INSTRUCTIONS TO FOLLOW: Identify all lines in the listing that include the word "parts", and copy them out.

=== GIVEN DATA ===

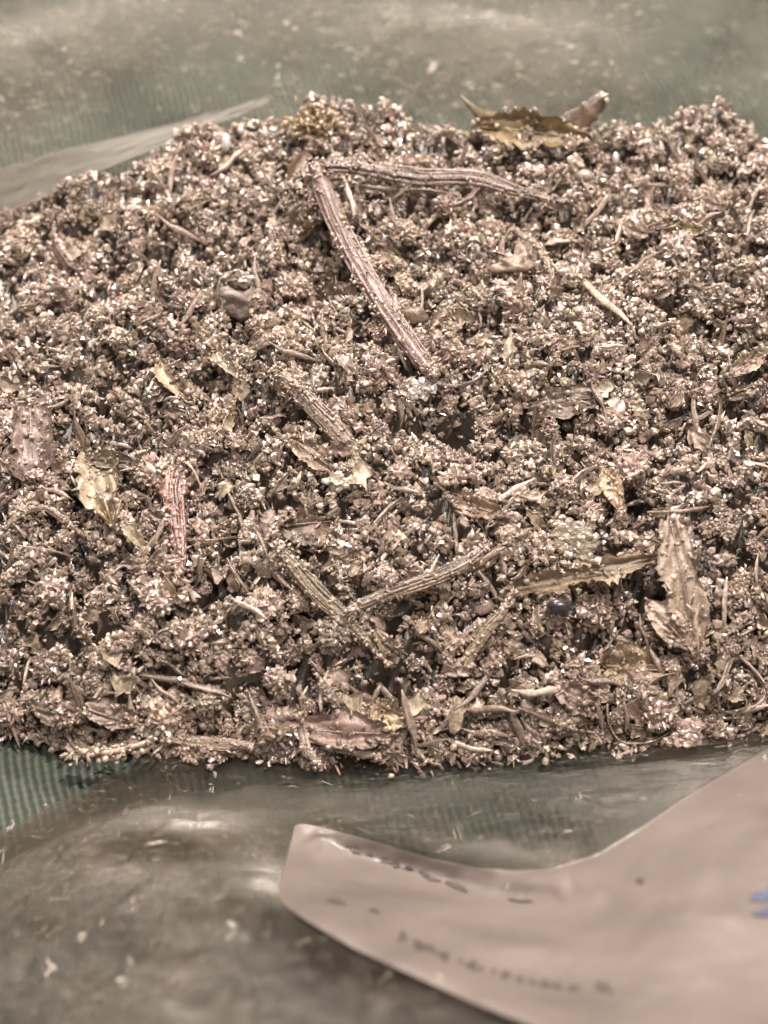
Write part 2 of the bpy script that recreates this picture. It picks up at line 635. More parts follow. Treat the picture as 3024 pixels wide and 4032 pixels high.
def align_rot(D):
    """rotations whose z axis is D (n,3)"""
    D = D / np.linalg.norm(D, axis=1, keepdims=True)
    a = rng.normal(size=D.shape)
    X = np.cross(a, D)
    X /= np.linalg.norm(X, axis=1, keepdims=True)
    Y = np.cross(D, X)
    return np.stack([X, Y, D], -1)


def crumbs(pos, size, R=None, arch=None, cols=None):
    n = len(pos)
    arch = rng.integers(0, len(ARCH), n) if arch is None else arch
    R = rand_rot(n) if R is None else R
    v = ARCH[arch] * size[:, None, None]
    v = np.einsum('nij,nkj->nki', R, v) + pos[:, None, :]
    f = ICO_F[None] + (np.arange(n) * 12)[:, None, None]
    if cols is None:
        cols = PAL[rng.choice(len(PAL), n, p=PAL_P)] * rng.uniform(0.8, 1.2, (n, 1))
    c = np.repeat(cols, 12, axis=0)
    return v.reshape(-1, 3), f.reshape(-1, 3), c


def join(parts):
    V, F, C = [], [], []
    o = 0
    for v, f, c in parts:
        V.append(v)
        F.append(np.asarray(f) + o)
        C.append(c)
        o += len(v)
    return np.concatenate(V), np.concatenate(F), np.concatenate(C)


# ------------------------------------------------------------------ the setting: cloth
def build_cloth():
    nx, ny = 170, 170
    xs = np.linspace(-1, 1, nx)
    xs = np.sign(xs) * np.abs(xs) ** 1.7 * 320
    X, Y = np.meshgrid(xs, xs + 20)
    Z = -0.25 + 0.35 * fbm(X / 30, Y / 30, 5, 2) - 0.3
    far = smooth(60, 160, np.hypot(X, Y))
    Z = Z + far * 3.0 * vnoise(X / 60, Y / 60, 8)
    V = np.stack([X, Y, Z], -1).reshape(-1, 3)
    i = np.arange(nx * ny).reshape(ny, nx)
    F = np.stack([i[:-1, :-1], i[:-1, 1:], i[1:, 1:], i[1:, :-1]], -1).reshape(-1, 4)
    o = mesh_np('green_cloth', V, F, M_cloth)
    tag(o, 'ribbed grey green jersey cloth lying under the bag and the pile', kind='structure')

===

RESULT OF THIS TASK:
Write part 2 of the bpy script that recreates this picture. It picks up at line 635. More parts follow. Treat the picture as 3024 pixels wide and 4032 pixels high.
def join(parts):
    for v, f, c in parts:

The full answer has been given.